The defense industry is a particular challenge. It's likely that the payment of major bribes by both American and European-based contractors has been limited by exposure from such recent cases as those involving BAE Systems and Siemens, and defense contractors now have their own business international ethics organization (the International Forum on Business Ethical Conduct). However, Russia and China, as key exporters of arms, remain outside this forum. The issue is at its most acute in the $8 billion per year small arms market, which thrives on corrupt payments and which fuels a range of conflicts around the world (from the Democratic Republic of Congo to Afghanistan). The trade in small arms is also the main reason that Washington (under pressure from the National Rifle Association) vetoed the proposed U.N. Arms Trade Treaty in mid-2012, in spite of its valuable draft clauses that targeted corruption in the trade.

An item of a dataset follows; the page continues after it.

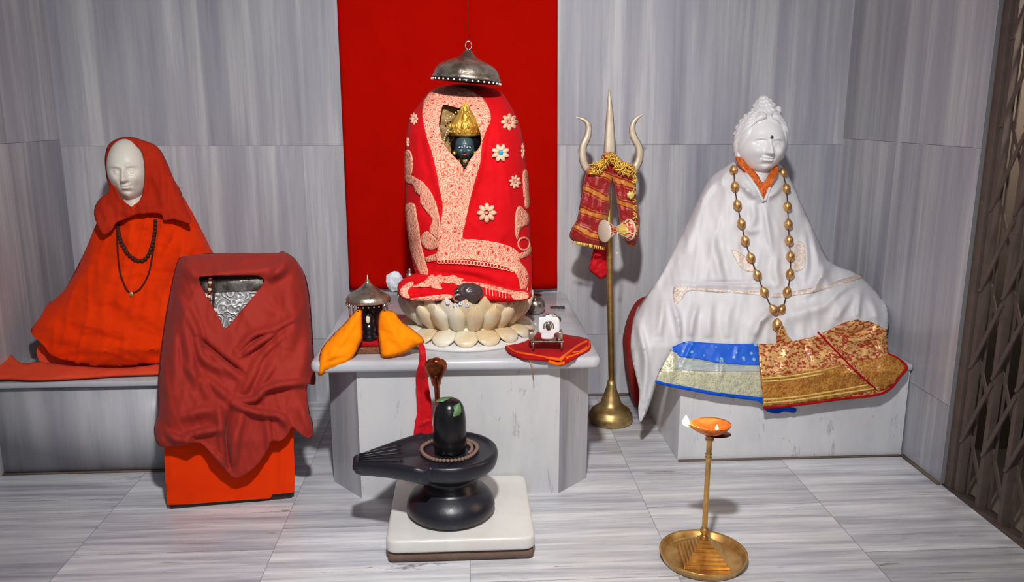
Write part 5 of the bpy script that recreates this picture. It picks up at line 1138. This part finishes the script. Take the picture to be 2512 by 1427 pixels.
MB().add(tube(on(rss, [(1873, 1000), (1947, 994), (2050, 980), (2165, 964), (2209, 922), (2224, 900), (2203, 879), (2178, 868)], 0.003), 0.005, 8)).mk('red_piping', 'redcloth', o)
MB().add(tube(on(rss, [(2006, 814), (2070, 880), (2110, 920), (2147, 952)], 0.004), 0.0035, 8)).mk('red_piping', 'redcloth', o)
relief('tucked_point', [(1905, 845), (1908, 815), (1920, 798), (1932, 822), (1944, 840), (1925, 850)], surface(2.972, wr=(0.003, 10, 10)), 'brocade', o, step=4, thick=0.006)
# red bolster cloth behind
bo = [(1594, 726), (1568, 742), (1548, 778), (1536, 818), (1533, 850), (1538, 900), (1546, 945), (1556, 990), (1572, 992), (1590, 900), (1620, 780), (1625, 730)]
o = relief('red_seat_cover', bo, surface(3.46, 0.05, 40, bo, wr=(0.006, 30, 60)), fabric('brick_red_cotton', srgb(150, 52, 42), srgb(158, 26, 26), 0.85), None, step=6, back=3.60, base=P(1560, 860, 3.5))
tag(o, 'brick red cloth showing behind the left edge of the white shawl', 'cloth')

# ---------------------------------------------------------------- oil lamp on tray
lx, ly = 0.715, 2.235
o = mk('brass_tray', *lathe([(0.0, 0.0), (0.112, 0.0), (0.124, 0.004), (0.130, 0.020), (0.1335, 0.026), (0.1335, 0.029), (0.127, 0.027), (0.120, 0.010), (0.112, 0.006), (0.0, 0.006)], (lx, ly, 0), 80), 'brass', None, base=(lx, ly, 0))
tag(o, 'round rimmed brass tray on the floor under the oil lamp', 'tray')
la = thing('oil_lamp', (lx, ly, 0.006), 'brass pedestal oil lamp with stepped square foot and a lit wick', 'lamp')
mb = MB(); Rz = Matrix.Rotation(-0.10, 3, 'Z'); cz = Vector((lx, ly, 0))
for k in range(7):
    h0 = 0.0062 + 0.0095 * k; s = 0.068 - 0.0084 * k; v, f = box(-s, s, -s, s, h0, h0 + 0.0095); v = [Rz @ Vector(p) + cz for p in v]; mb.add((v, f))
bevel(mb.mk('stepped_foot', 'brass', la, smooth=False), 0.0012, 2)
zt = 0.402
mk('stem', *lathe([(0.012, 0.072), (0.014, 0.078), (0.009, 0.083), (0.007, 0.088), (0.013, 0.094), (0.015, 0.100), (0.012, 0.106), (0.008, 0.112), (0.0085, 0.118), (0.0075, 0.32), (0.0085, 0.335), (0.0105, 0.339), (0.007, 0.343), (0.0105, 0.348), (0.008, 0.353), (0.008, 0.388), (0.012, 0.392), (0.013, 0.398), (0.010, 0.403), (0.014, 0.408)], (lx, ly, 0), 28), 'brass', la)
# leaf-shaped bowl
def bowl():
    v = []; f = []; n = 48; c = Vector((lx + 0.006, ly, 0.408))
    lay = [(0.18, 0.0), (0.55, 0.008), (0.82, 0.020), (1.0, 0.034), (1.0, 0.037), (0.92, 0.034), (0.76, 0.024), (0.45, 0.016), (0.05, 0.014)]
    for s, z in lay:
        for k in range(n):
            a = 2 * PI * k / n; r = 0.055 * s; ext = max(0, -math.cos(a)) ** 9 * 0.020 * s; x = r * math.cos(a) - ext; y = r * math.sin(a) * (0.95)
            v.append(c + Vector((x, y, z + 0.004 * max(0, -math.cos(a)) ** 9 * s)))
    for i in range(len(lay) - 1):
        for k in range(n): k2 = (k + 1) % n; f.append((i * n + k, i * n + k2, (i + 1) * n + k2, (i + 1) * n + k))
    f.append(tuple(range(n))); f.append(tuple((len(lay) - 1) * n + k for k in range(n))); return v, f
mk('bowl', *bowl(), metal('flame_lit_brass', srgb(240, 150, 70), 0.35, srgb(200, 100, 40), 50, 0.1, metallic=0.6), la)  # orange glow of the flame painted into the bowl's brass colour
mk('drip_leaf', *ball((lx + 0.024, ly, 0.411), (0.040, 0.030, 0.0035), 24, 8), 'copper', la)
fx = P(1684, 1046, ly); MB().add(tube([fx + Vector((0.03, 0, -0.006)), fx], 0.0022, 8)).mk('wick', 'drumskin', la)
def flame_at(c, h, r): return lathe([(0, 0), (r * 0.7, h * 0.12), (r, h * 0.3), (r * 0.75, h * 0.55), (r * 0.3, h * 0.82), (0, h)], c, 16)
mk('flame', *flame_at(P(1682, 1044, ly), 0.034, 0.0115), 'flame', la); mk('flame', *flame_at(Vector((lx + 0.020, ly, 0.424)), 0.018, 0.005), 'flame', la)
pl = bpy.data.lights.new('flame_light', 'POINT'); pl.energy = 2.2; pl.color = (1, 0.62, 0.35); pl.shadow_soft_size = 0.012
po = bpy.data.objects.new('flame_light', pl); col.objects.link(po); po.location = P(1682, 1028, ly) + Vector((0, 0, 0.018))
q = P(1770, 1447, 1.95)
o = mk('brass_plate', *lathe([(0, 0.0), (0.095, 0.0), (0.104, 0.010), (0.106, 0.010), (0.096, -0.0), (0.0, 0.003)], (0.70, 1.952, 0), 56), 'brass', None, base=(0.70, 1.952, 0))
tag(o, 'small brass plate at the bottom edge of the view below the oil lamp', 'plate')

# ---------------------------------------------------------------- folding gate
gt = thing('folding_gate', (XR + 0.04, 2.2, 0), 'brown folding iron lattice gate at the right side of the room', 'gate')
gx = XR + 0.035; gy0 = 2.655; dy = 0.122; nb = 10; gh = 2.4
mk('floor_track', *box(gx - 0.028, gx + 0.028, gy0 - nb * dy, gy0 + 0.035, -0.003, 0.006), 'iron', gt)
bevel(mk('end_post', *box(gx - 0.022, gx + 0.012, gy0 - 0.004, gy0 + 0.032, 0.004, gh), 'iron', gt), 0.002)
for k in range(nb):
    y = gy0 - 0.03 - k * dy
    mb = MB(); mb.add(box(gx - 0.016, gx - 0.011, y - 0.010, y + 0.010, 0.006, gh)); mb.add(box(gx - 0.011, gx + 0.010, y - 0.010, y - 0.006, 0.006, gh)); mb.add(box(gx - 0.011, gx + 0.010, y + 0.006, y + 0.010, 0.006, gh)); mb.mk('upright_channel', 'iron', gt, smooth=False)
    mb = MB(); mb.add(box(gx + 0.012, gx + 0.016, y - 0.026, y - 0.016, 0.006, gh)); mb.mk('rear_upright', 'iron', gt, smooth=False)
def flat(y0, z0, y1, z1, x, wd=0.0075, th=0.0025):
    a = Vector((x, y0, z0)); b_ = Vector((x, y1, z1)); d = (b_ - a).normalized(); u = Vector((1, 0, 0)).cross(d) * wd; t_ = Vector((th, 0, 0))
    v = [a - u - t_, a + u - t_, a + u + t_, a - u + t_, b_ - u - t_, b_ + u - t_, b_ + u + t_, b_ - u + t_]
    return v, [(0, 1, 2, 3), (4, 7, 6, 5), (0, 4, 5, 1), (1, 5, 6, 2), (2, 6, 7, 3), (3, 7, 4, 0)]
for k in range(nb - 1):
    y0 = gy0 - 0.03 - k * dy; y1 = y0 - dy
    for j in range(8):
        z0 = 0.20 + 0.275 * j
        MB().add(flat(y0, z0, y1, z0 + 0.255, gx - 0.0195)).mk('lattice_bar', 'iron', gt, smooth=False)
        MB().add(flat(y0, z0 + 0.02, y1, z0 - 0.20, gx + 0.0135)).mk('lattice_bar', 'iron', gt, smooth=False)
bead_row([Vector((gx - 0.023, gy0 - 0.03 - k * dy, 0.20 + 0.275 * j)) for k in range(nb) for j in range(8)], lambda: ball((0, 0, 0), (0.003, 0.005, 0.005), 8, 6), gt, 'iron', 'rivet')
# unseen fill lamp, added to brighten the wall beyond the gate
pl = bpy.data.lights.new('passage_fill', 'POINT'); pl.energy = 30; pl.color = (1, 0.93, 0.86); pl.shadow_soft_size = 0.1
po = bpy.data.objects.new('passage_fill', pl); col.objects.link(po); po.location = (2.1, 2.1, 1.9)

Another huge source of corruption is mispricing. That's when goods that are undervalued in an exporting country are invoiced to a purchasing entity in a tax haven (usually a "secrecy jurisdiction") from which profits can eventually be transmitted to a company's main domicile. It remains a critical issue both for low-income exporting countries (which are deprived of due revenue) and importing countries (where revenue is diminished through the parking of revenues in tax havens). International accounting bodies and the OECD have rules about "arms-length trading" that are designed to eliminate this (by referencing world prices), but its members -- and the big four auditors -- fail to live up to the task. Passive collaboration in mispricing should become an actionable offense.
The banks remain a big challenge. Once regarded as "innocent until proven guilty," the industry now inspires universal distrust thanks to numerous court cases that have shown its members guilty of a wide range of criminal activities. Their offenses range from laundering the fruits of drug cartels to misrepresenting the creditworthiness of borrowers with sub-prime mortgages. Evidence of bankers' repentance is amazingly scarce. Constant surveillance by regulators and a willingness to prosecute or withdraw licenses is the only answer, but again one which requires government support across the G20.
Organized crime remains a major driver of corruption as mafia groups continue to control politicians in countries as different as Mexico, Italy, and India. The United Nation's Office for Drugs and Crime reports a steady increase over the last ten years in the value of illegal and counterfeit trade, necessarily abetted by political power. Yet the expansion of forms of international collaboration in response are regularly threatened by the behavior of individual countries, such as the United Kingdom, which incredibly enough is threatening to withdraw from 132 information-sharing arrangements for criminal offenses, including corruption, that it holds with its E.U. partners. The WG needs to ensure that governments adopt exactly the opposite response.